Scene modeling code data

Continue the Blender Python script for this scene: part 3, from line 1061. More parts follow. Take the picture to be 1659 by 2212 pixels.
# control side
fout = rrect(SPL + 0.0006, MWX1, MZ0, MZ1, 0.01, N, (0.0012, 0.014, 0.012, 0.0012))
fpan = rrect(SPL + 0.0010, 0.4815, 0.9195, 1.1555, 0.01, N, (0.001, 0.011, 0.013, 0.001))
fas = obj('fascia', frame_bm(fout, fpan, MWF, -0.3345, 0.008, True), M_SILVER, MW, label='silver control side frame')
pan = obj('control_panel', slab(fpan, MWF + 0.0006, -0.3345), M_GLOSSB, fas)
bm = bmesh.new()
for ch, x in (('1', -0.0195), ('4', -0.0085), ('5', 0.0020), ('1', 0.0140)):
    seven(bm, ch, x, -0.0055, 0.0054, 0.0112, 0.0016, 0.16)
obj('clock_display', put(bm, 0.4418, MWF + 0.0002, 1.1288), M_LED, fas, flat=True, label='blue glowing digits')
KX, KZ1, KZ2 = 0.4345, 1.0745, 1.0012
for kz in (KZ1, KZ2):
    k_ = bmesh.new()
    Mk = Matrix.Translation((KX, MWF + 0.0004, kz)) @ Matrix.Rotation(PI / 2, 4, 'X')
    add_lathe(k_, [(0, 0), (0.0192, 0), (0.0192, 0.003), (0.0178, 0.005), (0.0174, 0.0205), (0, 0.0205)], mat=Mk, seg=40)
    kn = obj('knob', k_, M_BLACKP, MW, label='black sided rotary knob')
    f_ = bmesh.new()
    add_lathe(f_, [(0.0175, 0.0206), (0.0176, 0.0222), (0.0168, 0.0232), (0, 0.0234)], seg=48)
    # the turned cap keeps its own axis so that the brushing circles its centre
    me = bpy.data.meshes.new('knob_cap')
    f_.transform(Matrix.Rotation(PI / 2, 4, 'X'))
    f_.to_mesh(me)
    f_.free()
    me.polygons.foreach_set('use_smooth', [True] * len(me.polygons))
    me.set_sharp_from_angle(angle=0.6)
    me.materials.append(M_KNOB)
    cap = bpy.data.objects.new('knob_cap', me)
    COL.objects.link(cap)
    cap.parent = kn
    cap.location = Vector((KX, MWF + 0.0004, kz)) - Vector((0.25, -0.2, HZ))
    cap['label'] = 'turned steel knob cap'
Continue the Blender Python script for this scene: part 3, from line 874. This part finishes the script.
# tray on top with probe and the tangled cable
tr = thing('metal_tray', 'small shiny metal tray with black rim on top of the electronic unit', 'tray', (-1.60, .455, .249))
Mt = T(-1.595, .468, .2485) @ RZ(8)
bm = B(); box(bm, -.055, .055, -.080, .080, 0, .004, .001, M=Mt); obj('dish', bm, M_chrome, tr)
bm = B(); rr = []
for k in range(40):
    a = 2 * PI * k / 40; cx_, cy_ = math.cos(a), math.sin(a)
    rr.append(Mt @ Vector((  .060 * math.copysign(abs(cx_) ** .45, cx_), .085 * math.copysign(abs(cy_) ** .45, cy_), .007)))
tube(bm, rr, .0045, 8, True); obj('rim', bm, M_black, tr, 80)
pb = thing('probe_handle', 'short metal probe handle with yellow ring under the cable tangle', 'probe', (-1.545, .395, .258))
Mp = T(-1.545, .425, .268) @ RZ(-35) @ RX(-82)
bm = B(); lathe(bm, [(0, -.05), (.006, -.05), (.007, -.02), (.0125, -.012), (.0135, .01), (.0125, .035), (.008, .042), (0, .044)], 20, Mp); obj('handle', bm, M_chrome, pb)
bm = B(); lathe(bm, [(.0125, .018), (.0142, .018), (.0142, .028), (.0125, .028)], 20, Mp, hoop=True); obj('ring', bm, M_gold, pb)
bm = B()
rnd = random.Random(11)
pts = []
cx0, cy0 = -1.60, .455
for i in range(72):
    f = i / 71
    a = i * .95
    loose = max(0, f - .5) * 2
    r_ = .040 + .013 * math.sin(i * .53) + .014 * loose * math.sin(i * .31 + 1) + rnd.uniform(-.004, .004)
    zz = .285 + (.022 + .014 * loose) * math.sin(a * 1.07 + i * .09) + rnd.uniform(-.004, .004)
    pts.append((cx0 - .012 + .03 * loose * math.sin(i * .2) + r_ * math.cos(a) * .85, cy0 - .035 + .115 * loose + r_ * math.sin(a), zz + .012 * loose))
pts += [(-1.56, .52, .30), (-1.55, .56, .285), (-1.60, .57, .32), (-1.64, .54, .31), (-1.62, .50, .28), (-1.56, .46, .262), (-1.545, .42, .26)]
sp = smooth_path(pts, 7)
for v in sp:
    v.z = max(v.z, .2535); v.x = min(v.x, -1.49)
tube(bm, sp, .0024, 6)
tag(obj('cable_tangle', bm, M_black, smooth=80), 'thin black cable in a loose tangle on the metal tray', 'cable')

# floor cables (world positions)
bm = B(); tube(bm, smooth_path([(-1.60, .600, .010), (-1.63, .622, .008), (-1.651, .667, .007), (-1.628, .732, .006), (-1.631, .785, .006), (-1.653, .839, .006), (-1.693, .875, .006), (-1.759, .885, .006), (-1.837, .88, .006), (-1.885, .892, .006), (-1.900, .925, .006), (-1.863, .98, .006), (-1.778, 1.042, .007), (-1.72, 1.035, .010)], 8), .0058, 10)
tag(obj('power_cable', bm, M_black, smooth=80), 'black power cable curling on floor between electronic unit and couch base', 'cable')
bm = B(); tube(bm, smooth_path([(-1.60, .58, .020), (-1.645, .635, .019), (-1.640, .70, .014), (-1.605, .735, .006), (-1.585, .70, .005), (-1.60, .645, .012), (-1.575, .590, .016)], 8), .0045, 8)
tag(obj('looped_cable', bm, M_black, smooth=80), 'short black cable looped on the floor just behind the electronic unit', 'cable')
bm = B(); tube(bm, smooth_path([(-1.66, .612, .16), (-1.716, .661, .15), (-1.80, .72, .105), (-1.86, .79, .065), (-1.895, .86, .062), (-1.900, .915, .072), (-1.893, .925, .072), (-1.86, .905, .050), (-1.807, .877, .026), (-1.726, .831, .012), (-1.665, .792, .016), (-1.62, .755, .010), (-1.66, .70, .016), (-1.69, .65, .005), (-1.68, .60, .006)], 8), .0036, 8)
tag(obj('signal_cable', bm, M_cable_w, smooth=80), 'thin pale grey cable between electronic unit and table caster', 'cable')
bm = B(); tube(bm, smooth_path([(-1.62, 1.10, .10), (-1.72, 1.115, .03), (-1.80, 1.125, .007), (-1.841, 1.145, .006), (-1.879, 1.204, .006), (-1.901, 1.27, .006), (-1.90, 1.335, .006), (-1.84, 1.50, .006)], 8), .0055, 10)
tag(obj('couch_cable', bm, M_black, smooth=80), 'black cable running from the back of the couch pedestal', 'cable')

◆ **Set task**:
Return all the data exactly as given.

◆ **Answer to the exercise**:
Continue the Blender Python script for this scene: part 3, from line 1061. More parts follow. Take the picture to be 1659 by 2212 pixels.
# control side
fout = rrect(SPL + 0.0006, MWX1, MZ0, MZ1, 0.01, N, (0.0012, 0.014, 0.012, 0.0012))
fpan = rrect(SPL + 0.0010, 0.4815, 0.9195, 1.1555, 0.01, N, (0.001, 0.011, 0.013, 0.001))
fas = obj('fascia', frame_bm(fout, fpan, MWF, -0.3345, 0.008, True), M_SILVER, MW, label='silver control side frame')
pan = obj('control_panel', slab(fpan, MWF + 0.0006, -0.3345), M_GLOSSB, fas)
bm = bmesh.new()
for ch, x in (('1', -0.0195), ('4', -0.0085), ('5', 0.0020), ('1', 0.0140)):
    seven(bm, ch, x, -0.0055, 0.0054, 0.0112, 0.0016, 0.16)
obj('clock_display', put(bm, 0.4418, MWF + 0.0002, 1.1288), M_LED, fas, flat=True, label='blue glowing digits')
KX, KZ1, KZ2 = 0.4345, 1.0745, 1.0012
for kz in (KZ1, KZ2):
    k_ = bmesh.new()
    Mk = Matrix.Translation((KX, MWF + 0.0004, kz)) @ Matrix.Rotation(PI / 2, 4, 'X')
    add_lathe(k_, [(0, 0), (0.0192, 0), (0.0192, 0.003), (0.0178, 0.005), (0.0174, 0.0205), (0, 0.0205)], mat=Mk, seg=40)
    kn = obj('knob', k_, M_BLACKP, MW, label='black sided rotary knob')
    f_ = bmesh.new()
    add_lathe(f_, [(0.0175, 0.0206), (0.0176, 0.0222), (0.0168, 0.0232), (0, 0.0234)], seg=48)
    # the turned cap keeps its own axis so that the brushing circles its centre
    me = bpy.data.meshes.new('knob_cap')
    f_.transform(Matrix.Rotation(PI / 2, 4, 'X'))
    f_.to_mesh(me)
    f_.free()
    me.polygons.foreach_set('use_smooth', [True] * len(me.polygons))
    me.set_sharp_from_angle(angle=0.6)
    me.materials.append(M_KNOB)
    cap = bpy.data.objects.new('knob_cap', me)
    COL.objects.link(cap)
    cap.parent = kn
    cap.location = Vector((KX, MWF + 0.0004, kz)) - Vector((0.25, -0.2, HZ))
    cap['label'] = 'turned steel knob cap'
Continue the Blender Python script for this scene: part 3, from line 874. This part finishes the script.
# tray on top with probe and the tangled cable
tr = thing('metal_tray', 'small shiny metal tray with black rim on top of the electronic unit', 'tray', (-1.60, .455, .249))
Mt = T(-1.595, .468, .2485) @ RZ(8)
bm = B(); box(bm, -.055, .055, -.080, .080, 0, .004, .001, M=Mt); obj('dish', bm, M_chrome, tr)
bm = B(); rr = []
for k in range(40):
    a = 2 * PI * k / 40; cx_, cy_ = math.cos(a), math.sin(a)
    rr.append(Mt @ Vector((  .060 * math.copysign(abs(cx_) ** .45, cx_), .085 * math.copysign(abs(cy_) ** .45, cy_), .007)))
tube(bm, rr, .0045, 8, True); obj('rim', bm, M_black, tr, 80)
pb = thing('probe_handle', 'short metal probe handle with yellow ring under the cable tangle', 'probe', (-1.545, .395, .258))
Mp = T(-1.545, .425, .268) @ RZ(-35) @ RX(-82)
bm = B(); lathe(bm, [(0, -.05), (.006, -.05), (.007, -.02), (.0125, -.012), (.0135, .01), (.0125, .035), (.008, .042), (0, .044)], 20, Mp); obj('handle', bm, M_chrome, pb)
bm = B(); lathe(bm, [(.0125, .018), (.0142, .018), (.0142, .028), (.0125, .028)], 20, Mp, hoop=True); obj('ring', bm, M_gold, pb)
bm = B()
rnd = random.Random(11)
pts = []
cx0, cy0 = -1.60, .455
for i in range(72):
    f = i / 71
    a = i * .95
    loose = max(0, f - .5) * 2
    r_ = .040 + .013 * math.sin(i * .53) + .014 * loose * math.sin(i * .31 + 1) + rnd.uniform(-.004, .004)
    zz = .285 + (.022 + .014 * loose) * math.sin(a * 1.07 + i * .09) + rnd.uniform(-.004, .004)
    pts.append((cx0 - .012 + .03 * loose * math.sin(i * .2) + r_ * math.cos(a) * .85, cy0 - .035 + .115 * loose + r_ * math.sin(a), zz + .012 * loose))
pts += [(-1.56, .52, .30), (-1.55, .56, .285), (-1.60, .57, .32), (-1.64, .54, .31), (-1.62, .50, .28), (-1.56, .46, .262), (-1.545, .42, .26)]
sp = smooth_path(pts, 7)
for v in sp:
    v.z = max(v.z, .2535); v.x = min(v.x, -1.49)
tube(bm, sp, .0024, 6)
tag(obj('cable_tangle', bm, M_black, smooth=80), 'thin black cable in a loose tangle on the metal tray', 'cable')

# floor cables (world positions)
bm = B(); tube(bm, smooth_path([(-1.60, .600, .010), (-1.63, .622, .008), (-1.651, .667, .007), (-1.628, .732, .006), (-1.631, .785, .006), (-1.653, .839, .006), (-1.693, .875, .006), (-1.759, .885, .006), (-1.837, .88, .006), (-1.885, .892, .006), (-1.900, .925, .006), (-1.863, .98, .006), (-1.778, 1.042, .007), (-1.72, 1.035, .010)], 8), .0058, 10)
tag(obj('power_cable', bm, M_black, smooth=80), 'black power cable curling on floor between electronic unit and couch base', 'cable')
bm = B(); tube(bm, smooth_path([(-1.60, .58, .020), (-1.645, .635, .019), (-1.640, .70, .014), (-1.605, .735, .006), (-1.585, .70, .005), (-1.60, .645, .012), (-1.575, .590, .016)], 8), .0045, 8)
tag(obj('looped_cable', bm, M_black, smooth=80), 'short black cable looped on the floor just behind the electronic unit', 'cable')
bm = B(); tube(bm, smooth_path([(-1.66, .612, .16), (-1.716, .661, .15), (-1.80, .72, .105), (-1.86, .79, .065), (-1.895, .86, .062), (-1.900, .915, .072), (-1.893, .925, .072), (-1.86, .905, .050), (-1.807, .877, .026), (-1.726, .831, .012), (-1.665, .792, .016), (-1.62, .755, .010), (-1.66, .70, .016), (-1.69, .65, .005), (-1.68, .60, .006)], 8), .0036, 8)
tag(obj('signal_cable', bm, M_cable_w, smooth=80), 'thin pale grey cable between electronic unit and table caster', 'cable')
bm = B(); tube(bm, smooth_path([(-1.62, 1.10, .10), (-1.72, 1.115, .03), (-1.80, 1.125, .007), (-1.841, 1.145, .006), (-1.879, 1.204, .006), (-1.901, 1.27, .006), (-1.90, 1.335, .006), (-1.84, 1.50, .006)], 8), .0055, 10)
tag(obj('couch_cable', bm, M_black, smooth=80), 'black cable running from the back of the couch pedestal', 'cable')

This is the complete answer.